:: Collected data entries ::

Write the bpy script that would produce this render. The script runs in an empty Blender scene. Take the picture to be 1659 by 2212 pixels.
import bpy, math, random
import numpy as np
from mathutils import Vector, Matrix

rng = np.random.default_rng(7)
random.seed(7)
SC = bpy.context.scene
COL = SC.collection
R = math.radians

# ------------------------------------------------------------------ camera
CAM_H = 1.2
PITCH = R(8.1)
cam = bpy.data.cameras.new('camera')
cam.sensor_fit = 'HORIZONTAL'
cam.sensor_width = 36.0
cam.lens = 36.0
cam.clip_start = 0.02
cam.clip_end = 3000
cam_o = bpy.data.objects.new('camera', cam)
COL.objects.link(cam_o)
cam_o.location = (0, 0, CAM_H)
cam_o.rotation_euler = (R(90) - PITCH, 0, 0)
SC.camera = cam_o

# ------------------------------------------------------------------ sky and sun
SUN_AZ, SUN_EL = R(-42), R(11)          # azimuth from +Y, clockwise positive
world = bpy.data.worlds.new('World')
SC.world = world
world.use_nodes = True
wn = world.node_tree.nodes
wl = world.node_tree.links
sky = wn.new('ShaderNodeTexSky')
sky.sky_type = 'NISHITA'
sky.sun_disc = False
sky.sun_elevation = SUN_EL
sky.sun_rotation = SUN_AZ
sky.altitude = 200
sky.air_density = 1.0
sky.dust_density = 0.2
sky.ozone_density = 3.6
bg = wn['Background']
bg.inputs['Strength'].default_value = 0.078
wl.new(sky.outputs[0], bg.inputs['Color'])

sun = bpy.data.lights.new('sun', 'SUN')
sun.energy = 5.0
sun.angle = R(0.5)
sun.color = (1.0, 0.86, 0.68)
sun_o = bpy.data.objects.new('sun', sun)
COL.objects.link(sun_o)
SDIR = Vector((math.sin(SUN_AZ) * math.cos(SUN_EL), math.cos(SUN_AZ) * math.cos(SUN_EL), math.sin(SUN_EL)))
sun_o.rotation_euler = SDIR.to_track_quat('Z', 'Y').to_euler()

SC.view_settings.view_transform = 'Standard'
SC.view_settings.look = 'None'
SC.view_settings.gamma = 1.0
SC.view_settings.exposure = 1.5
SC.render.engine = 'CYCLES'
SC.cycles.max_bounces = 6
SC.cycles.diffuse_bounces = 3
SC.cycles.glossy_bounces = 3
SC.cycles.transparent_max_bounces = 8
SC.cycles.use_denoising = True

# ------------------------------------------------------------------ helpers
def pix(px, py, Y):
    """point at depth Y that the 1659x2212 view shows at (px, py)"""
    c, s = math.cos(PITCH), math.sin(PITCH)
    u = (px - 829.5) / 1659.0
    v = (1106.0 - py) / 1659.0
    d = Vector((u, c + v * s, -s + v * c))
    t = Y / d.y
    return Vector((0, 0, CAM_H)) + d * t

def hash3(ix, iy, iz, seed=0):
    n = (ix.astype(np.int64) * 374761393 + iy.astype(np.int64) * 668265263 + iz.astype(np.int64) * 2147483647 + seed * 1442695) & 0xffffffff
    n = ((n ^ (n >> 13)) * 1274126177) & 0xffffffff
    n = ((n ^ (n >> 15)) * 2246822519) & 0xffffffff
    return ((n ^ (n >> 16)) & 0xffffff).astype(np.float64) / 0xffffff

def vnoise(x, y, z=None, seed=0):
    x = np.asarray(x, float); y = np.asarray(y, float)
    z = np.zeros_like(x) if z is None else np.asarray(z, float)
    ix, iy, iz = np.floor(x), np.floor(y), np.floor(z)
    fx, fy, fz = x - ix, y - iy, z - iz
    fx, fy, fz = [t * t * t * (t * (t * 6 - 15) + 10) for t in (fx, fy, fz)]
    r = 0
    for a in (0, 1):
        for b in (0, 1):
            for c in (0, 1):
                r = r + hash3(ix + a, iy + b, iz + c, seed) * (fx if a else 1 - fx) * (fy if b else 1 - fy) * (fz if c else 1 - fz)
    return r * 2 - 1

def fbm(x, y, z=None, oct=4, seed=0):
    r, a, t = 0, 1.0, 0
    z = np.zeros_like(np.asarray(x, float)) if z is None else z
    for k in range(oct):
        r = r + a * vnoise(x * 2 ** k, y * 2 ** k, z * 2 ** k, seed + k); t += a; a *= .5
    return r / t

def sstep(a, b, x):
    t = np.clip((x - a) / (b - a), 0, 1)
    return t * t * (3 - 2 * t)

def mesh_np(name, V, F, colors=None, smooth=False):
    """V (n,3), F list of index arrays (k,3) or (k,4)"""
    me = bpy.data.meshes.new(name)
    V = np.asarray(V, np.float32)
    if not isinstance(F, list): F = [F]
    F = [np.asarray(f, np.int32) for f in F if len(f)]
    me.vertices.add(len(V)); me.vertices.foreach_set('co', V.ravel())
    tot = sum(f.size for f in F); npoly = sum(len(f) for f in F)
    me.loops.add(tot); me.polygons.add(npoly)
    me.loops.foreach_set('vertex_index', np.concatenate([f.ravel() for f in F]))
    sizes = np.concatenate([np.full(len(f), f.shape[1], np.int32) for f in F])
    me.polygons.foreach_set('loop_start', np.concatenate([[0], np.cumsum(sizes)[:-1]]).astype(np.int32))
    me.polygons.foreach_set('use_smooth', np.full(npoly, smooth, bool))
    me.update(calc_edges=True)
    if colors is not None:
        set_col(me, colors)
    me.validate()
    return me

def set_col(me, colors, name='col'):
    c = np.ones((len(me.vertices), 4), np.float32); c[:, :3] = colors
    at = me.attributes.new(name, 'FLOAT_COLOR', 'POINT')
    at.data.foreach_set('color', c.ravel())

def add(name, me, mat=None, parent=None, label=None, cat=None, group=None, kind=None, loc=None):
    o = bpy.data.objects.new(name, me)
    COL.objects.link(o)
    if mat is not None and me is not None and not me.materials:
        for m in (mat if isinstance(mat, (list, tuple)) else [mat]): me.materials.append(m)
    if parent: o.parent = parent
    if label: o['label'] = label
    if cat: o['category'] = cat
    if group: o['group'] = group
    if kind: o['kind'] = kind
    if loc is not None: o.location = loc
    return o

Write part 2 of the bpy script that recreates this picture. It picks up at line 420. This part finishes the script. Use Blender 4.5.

:: OBJECTIVE ::
Retype the listing above in full, with no alterations.

:: SOLUTION TO THIS TASK ::
Write the bpy script that would produce this render. The script runs in an empty Blender scene. Take the picture to be 1659 by 2212 pixels.
import bpy, math, random
import numpy as np
from mathutils import Vector, Matrix

rng = np.random.default_rng(7)
random.seed(7)
SC = bpy.context.scene
COL = SC.collection
R = math.radians

# ------------------------------------------------------------------ camera
CAM_H = 1.2
PITCH = R(8.1)
cam = bpy.data.cameras.new('camera')
cam.sensor_fit = 'HORIZONTAL'
cam.sensor_width = 36.0
cam.lens = 36.0
cam.clip_start = 0.02
cam.clip_end = 3000
cam_o = bpy.data.objects.new('camera', cam)
COL.objects.link(cam_o)
cam_o.location = (0, 0, CAM_H)
cam_o.rotation_euler = (R(90) - PITCH, 0, 0)
SC.camera = cam_o

# ------------------------------------------------------------------ sky and sun
SUN_AZ, SUN_EL = R(-42), R(11)          # azimuth from +Y, clockwise positive
world = bpy.data.worlds.new('World')
SC.world = world
world.use_nodes = True
wn = world.node_tree.nodes
wl = world.node_tree.links
sky = wn.new('ShaderNodeTexSky')
sky.sky_type = 'NISHITA'
sky.sun_disc = False
sky.sun_elevation = SUN_EL
sky.sun_rotation = SUN_AZ
sky.altitude = 200
sky.air_density = 1.0
sky.dust_density = 0.2
sky.ozone_density = 3.6
bg = wn['Background']
bg.inputs['Strength'].default_value = 0.078
wl.new(sky.outputs[0], bg.inputs['Color'])

sun = bpy.data.lights.new('sun', 'SUN')
sun.energy = 5.0
sun.angle = R(0.5)
sun.color = (1.0, 0.86, 0.68)
sun_o = bpy.data.objects.new('sun', sun)
COL.objects.link(sun_o)
SDIR = Vector((math.sin(SUN_AZ) * math.cos(SUN_EL), math.cos(SUN_AZ) * math.cos(SUN_EL), math.sin(SUN_EL)))
sun_o.rotation_euler = SDIR.to_track_quat('Z', 'Y').to_euler()

SC.view_settings.view_transform = 'Standard'
SC.view_settings.look = 'None'
SC.view_settings.gamma = 1.0
SC.view_settings.exposure = 1.5
SC.render.engine = 'CYCLES'
SC.cycles.max_bounces = 6
SC.cycles.diffuse_bounces = 3
SC.cycles.glossy_bounces = 3
SC.cycles.transparent_max_bounces = 8
SC.cycles.use_denoising = True

# ------------------------------------------------------------------ helpers
def pix(px, py, Y):
    """point at depth Y that the 1659x2212 view shows at (px, py)"""
    c, s = math.cos(PITCH), math.sin(PITCH)
    u = (px - 829.5) / 1659.0
    v = (1106.0 - py) / 1659.0
    d = Vector((u, c + v * s, -s + v * c))
    t = Y / d.y
    return Vector((0, 0, CAM_H)) + d * t

def hash3(ix, iy, iz, seed=0):
    n = (ix.astype(np.int64) * 374761393 + iy.astype(np.int64) * 668265263 + iz.astype(np.int64) * 2147483647 + seed * 1442695) & 0xffffffff
    n = ((n ^ (n >> 13)) * 1274126177) & 0xffffffff
    n = ((n ^ (n >> 15)) * 2246822519) & 0xffffffff
    return ((n ^ (n >> 16)) & 0xffffff).astype(np.float64) / 0xffffff

def vnoise(x, y, z=None, seed=0):
    x = np.asarray(x, float); y = np.asarray(y, float)
    z = np.zeros_like(x) if z is None else np.asarray(z, float)
    ix, iy, iz = np.floor(x), np.floor(y), np.floor(z)
    fx, fy, fz = x - ix, y - iy, z - iz
    fx, fy, fz = [t * t * t * (t * (t * 6 - 15) + 10) for t in (fx, fy, fz)]
    r = 0
    for a in (0, 1):
        for b in (0, 1):
            for c in (0, 1):
                r = r + hash3(ix + a, iy + b, iz + c, seed) * (fx if a else 1 - fx) * (fy if b else 1 - fy) * (fz if c else 1 - fz)
    return r * 2 - 1

def fbm(x, y, z=None, oct=4, seed=0):
    r, a, t = 0, 1.0, 0
    z = np.zeros_like(np.asarray(x, float)) if z is None else z
    for k in range(oct):
        r = r + a * vnoise(x * 2 ** k, y * 2 ** k, z * 2 ** k, seed + k); t += a; a *= .5
    return r / t

def sstep(a, b, x):
    t = np.clip((x - a) / (b - a), 0, 1)
    return t * t * (3 - 2 * t)

def mesh_np(name, V, F, colors=None, smooth=False):
    """V (n,3), F list of index arrays (k,3) or (k,4)"""
    me = bpy.data.meshes.new(name)
    V = np.asarray(V, np.float32)
    if not isinstance(F, list): F = [F]
    F = [np.asarray(f, np.int32) for f in F if len(f)]
    me.vertices.add(len(V)); me.vertices.foreach_set('co', V.ravel())
    tot = sum(f.size for f in F); npoly = sum(len(f) for f in F)
    me.loops.add(tot); me.polygons.add(npoly)
    me.loops.foreach_set('vertex_index', np.concatenate([f.ravel() for f in F]))
    sizes = np.concatenate([np.full(len(f), f.shape[1], np.int32) for f in F])
    me.polygons.foreach_set('loop_start', np.concatenate([[0], np.cumsum(sizes)[:-1]]).astype(np.int32))
    me.polygons.foreach_set('use_smooth', np.full(npoly, smooth, bool))
    me.update(calc_edges=True)
    if colors is not None:
        set_col(me, colors)
    me.validate()
    return me

def set_col(me, colors, name='col'):
    c = np.ones((len(me.vertices), 4), np.float32); c[:, :3] = colors
    at = me.attributes.new(name, 'FLOAT_COLOR', 'POINT')
    at.data.foreach_set('color', c.ravel())

def add(name, me, mat=None, parent=None, label=None, cat=None, group=None, kind=None, loc=None):
    o = bpy.data.objects.new(name, me)
    COL.objects.link(o)
    if mat is not None and me is not None and not me.materials:
        for m in (mat if isinstance(mat, (list, tuple)) else [mat]): me.materials.append(m)
    if parent: o.parent = parent
    if label: o['label'] = label
    if cat: o['category'] = cat
    if group: o['group'] = group
    if kind: o['kind'] = kind
    if loc is not None: o.location = loc
    return o

Write part 2 of the bpy script that recreates this picture. It picks up at line 420. This part finishes the script. Use Blender 4.5.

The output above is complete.